There is, I think, a subtle tyranny in this. Music does not merely accompany life; it edits it. It tells us what a moment should mean. A swelling string section informs us that something is profound. A minor key suggests tragedy. A beat drop insists upon excitement.
But what if the moment resists interpretation? What if it is flat, ambiguous, unresolved?
Music will not allow this. It insists, bluntly. Idiotically.
If music is invasive and bypasses consent… if it is used, historically and presently, to regulate bodies and emotions… then perhaps we have been too lenient in our treatment of it.
Perhaps we have mistaken ubiquity for necessity.
We might begin by introducing modest restrictions. Nothing draconian at first. Designated “silent zones” in public spaces. Mandatory disclosure before playing music in shared environments. A simple warning: This establishment contains music.
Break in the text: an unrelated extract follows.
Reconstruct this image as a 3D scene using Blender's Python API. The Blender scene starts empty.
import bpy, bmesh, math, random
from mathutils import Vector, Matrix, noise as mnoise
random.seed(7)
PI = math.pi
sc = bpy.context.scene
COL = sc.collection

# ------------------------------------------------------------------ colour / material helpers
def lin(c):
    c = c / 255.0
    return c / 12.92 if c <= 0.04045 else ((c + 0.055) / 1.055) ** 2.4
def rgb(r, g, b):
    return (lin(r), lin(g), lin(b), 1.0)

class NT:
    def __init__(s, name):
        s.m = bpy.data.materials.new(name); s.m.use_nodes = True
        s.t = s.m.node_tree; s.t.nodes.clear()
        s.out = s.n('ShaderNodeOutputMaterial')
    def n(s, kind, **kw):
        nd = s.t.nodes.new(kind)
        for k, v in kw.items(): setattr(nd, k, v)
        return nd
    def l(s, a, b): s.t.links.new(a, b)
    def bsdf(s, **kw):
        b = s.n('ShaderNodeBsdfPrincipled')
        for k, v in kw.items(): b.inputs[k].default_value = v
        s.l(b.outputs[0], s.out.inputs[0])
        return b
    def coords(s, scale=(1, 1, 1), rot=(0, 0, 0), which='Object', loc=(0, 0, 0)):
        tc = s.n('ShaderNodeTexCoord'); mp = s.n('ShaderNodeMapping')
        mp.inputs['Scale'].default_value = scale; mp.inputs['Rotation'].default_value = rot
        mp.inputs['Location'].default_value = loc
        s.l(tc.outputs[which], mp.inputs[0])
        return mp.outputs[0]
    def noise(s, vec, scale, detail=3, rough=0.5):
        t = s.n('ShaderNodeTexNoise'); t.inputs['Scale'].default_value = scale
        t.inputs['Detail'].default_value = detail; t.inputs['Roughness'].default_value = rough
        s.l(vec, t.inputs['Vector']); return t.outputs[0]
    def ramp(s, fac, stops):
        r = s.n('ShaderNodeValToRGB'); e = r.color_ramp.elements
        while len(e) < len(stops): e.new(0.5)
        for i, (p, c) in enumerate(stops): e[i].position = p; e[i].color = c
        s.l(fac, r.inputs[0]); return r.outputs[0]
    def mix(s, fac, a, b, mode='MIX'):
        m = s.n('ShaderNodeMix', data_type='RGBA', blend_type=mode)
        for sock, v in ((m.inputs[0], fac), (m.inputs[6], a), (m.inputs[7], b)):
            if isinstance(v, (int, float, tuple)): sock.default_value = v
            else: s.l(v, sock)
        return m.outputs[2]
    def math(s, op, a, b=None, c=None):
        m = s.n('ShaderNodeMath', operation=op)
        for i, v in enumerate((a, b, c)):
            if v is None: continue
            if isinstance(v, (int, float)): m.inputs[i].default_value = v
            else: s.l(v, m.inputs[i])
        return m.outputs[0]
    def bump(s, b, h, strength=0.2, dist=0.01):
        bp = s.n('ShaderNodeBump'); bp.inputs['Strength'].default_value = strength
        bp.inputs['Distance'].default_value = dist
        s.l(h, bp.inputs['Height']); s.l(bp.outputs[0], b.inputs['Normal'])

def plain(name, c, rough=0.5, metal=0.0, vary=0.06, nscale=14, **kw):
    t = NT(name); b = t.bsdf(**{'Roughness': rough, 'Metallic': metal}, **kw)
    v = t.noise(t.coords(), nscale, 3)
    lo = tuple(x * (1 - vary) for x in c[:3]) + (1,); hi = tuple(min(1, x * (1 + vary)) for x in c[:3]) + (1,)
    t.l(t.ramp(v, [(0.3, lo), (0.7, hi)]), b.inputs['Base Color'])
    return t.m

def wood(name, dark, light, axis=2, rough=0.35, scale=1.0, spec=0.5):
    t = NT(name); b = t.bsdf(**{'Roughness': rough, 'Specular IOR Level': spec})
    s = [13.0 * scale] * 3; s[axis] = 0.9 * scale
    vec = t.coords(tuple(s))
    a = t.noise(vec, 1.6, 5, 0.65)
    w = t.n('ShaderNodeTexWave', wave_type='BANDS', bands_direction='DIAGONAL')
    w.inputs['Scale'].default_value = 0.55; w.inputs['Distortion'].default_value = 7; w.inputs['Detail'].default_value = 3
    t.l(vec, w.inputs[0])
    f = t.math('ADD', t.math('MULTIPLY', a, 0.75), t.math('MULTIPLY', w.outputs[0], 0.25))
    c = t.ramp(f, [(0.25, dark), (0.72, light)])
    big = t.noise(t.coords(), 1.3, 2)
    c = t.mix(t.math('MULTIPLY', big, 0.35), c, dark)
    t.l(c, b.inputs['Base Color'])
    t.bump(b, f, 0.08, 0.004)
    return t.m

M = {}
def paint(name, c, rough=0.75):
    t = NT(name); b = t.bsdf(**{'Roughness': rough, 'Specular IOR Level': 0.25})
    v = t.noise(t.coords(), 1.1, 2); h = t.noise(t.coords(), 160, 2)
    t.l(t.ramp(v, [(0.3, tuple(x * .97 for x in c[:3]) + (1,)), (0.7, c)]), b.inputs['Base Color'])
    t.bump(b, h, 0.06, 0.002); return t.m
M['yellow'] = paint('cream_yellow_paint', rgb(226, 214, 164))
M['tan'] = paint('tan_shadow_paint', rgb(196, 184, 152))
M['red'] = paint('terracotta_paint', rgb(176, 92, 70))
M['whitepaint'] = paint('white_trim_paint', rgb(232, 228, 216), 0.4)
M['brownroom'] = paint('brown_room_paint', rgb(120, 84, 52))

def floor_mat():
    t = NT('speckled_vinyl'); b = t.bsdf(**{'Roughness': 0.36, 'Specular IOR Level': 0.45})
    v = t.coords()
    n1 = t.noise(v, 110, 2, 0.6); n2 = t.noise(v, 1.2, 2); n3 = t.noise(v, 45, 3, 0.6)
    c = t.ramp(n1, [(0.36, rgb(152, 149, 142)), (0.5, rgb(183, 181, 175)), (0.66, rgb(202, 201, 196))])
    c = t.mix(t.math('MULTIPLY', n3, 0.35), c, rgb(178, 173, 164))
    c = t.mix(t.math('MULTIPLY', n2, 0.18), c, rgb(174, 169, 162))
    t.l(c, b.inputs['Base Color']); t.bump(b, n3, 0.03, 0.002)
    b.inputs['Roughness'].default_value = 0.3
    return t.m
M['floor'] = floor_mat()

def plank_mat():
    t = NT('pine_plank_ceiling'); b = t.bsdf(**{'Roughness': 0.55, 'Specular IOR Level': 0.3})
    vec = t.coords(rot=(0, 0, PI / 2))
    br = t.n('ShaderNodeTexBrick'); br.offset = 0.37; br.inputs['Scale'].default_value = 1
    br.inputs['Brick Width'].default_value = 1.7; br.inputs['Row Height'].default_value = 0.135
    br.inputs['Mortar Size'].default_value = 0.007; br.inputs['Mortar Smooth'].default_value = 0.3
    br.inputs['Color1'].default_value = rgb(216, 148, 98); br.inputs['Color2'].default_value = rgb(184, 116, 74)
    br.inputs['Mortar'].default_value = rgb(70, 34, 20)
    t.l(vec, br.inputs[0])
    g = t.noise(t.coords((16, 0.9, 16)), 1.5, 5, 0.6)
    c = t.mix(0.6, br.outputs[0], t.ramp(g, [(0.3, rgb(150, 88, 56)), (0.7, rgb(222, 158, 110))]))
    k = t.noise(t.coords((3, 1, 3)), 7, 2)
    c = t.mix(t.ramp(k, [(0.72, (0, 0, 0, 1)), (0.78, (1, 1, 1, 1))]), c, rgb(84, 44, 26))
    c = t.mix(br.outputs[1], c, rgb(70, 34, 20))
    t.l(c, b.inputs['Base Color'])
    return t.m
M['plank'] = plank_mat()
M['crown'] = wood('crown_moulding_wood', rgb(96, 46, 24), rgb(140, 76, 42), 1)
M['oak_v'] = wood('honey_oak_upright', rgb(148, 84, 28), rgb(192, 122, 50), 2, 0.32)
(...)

From there, we could explore licensing requirements. Not for musicians, but for listeners. Why should one person’s playlist be another person’s neurological occupation? A permit system, perhaps. Tiered access. Those wishing to broadcast music in public would need to demonstrate not only competence in taste, but also demonstrated discernment in volume, duration, and contextual appropriateness.
We might imagine a world in which music is no longer ambient, but intentional. A world in which it is sought out rather than escaped from. In which silence is restored to its rightful place.
Of course, there would be resistance. There always is when a dominant system is questioned. People would claim that life without constant music is unimaginable. That it would be empty. That it would be, in some vague but urgent sense, less human.
Beneath the layers of curated sound, there is something quieter and more honest.
If music cannot be controlled at the level of environment, then perhaps it must be addressed at the level of the human. Specifically: the human capacity to receive it.
I propose a voluntary program of auditory refinement. A subtle recalibration of the ear. Not deafness. Nothing so crude or irreversible. Rather, a gentle dampening of the frequencies most commonly associated with melodic and harmonic pleasure. The particular intervals that produce what we have come to call “enjoyment.”
Participants in this program would retain full auditory function. They would hear speech, traffic, wind through trees. They would remain, in every practical sense, engaged with the world. But music would lose its hold. It would register merely as patterned sound. Neutral. Uninsistent. Ignorable.
I can imagine the immediate benefits.
No more involuntary earworms. No more emotional manipulation via chord progression. No more sudden hijacking of one’s internal state by a chorus remembered against one’s will. The psyche, once so easily commandeered, would regain its sovereignty.
Critics would call it extreme. They would say it robs life of beauty. That it flattens experience. That it severs us from some essential, ineffable dimension of being.
But is it truly beautiful if it cannot be refused?
The quiet, the unstructured, the unsignaled moment that does not arrive with a soundtrack to tell you what it means. The uncomposed life, which must be felt without orchestration.
It is possible that in removing music’s dominance, we might rediscover a more difficult, but more authentic, form of attention.
A life without cues. A feeling without accompaniment.
Naturally, participation would be elective. No one would be compelled to undergo such a refinement. Those who cherish music would remain untouched, free to immerse themselves as deeply as they wish.
But for those of us who are overstimulated and sonically fatigued, it would offer an alternative. A way out.
And if, over time, more and more people found themselves drawn to the clarity of a de-musicalized existence, well, any broader cultural shifts that followed would be entirely incidental.
A world completely devoid of music is a world at peace with itself.
This is A. Fools Production




Whether joke or no, this resonates with some of my beliefs on music and also makes me think differently about other aspects. Food for thought.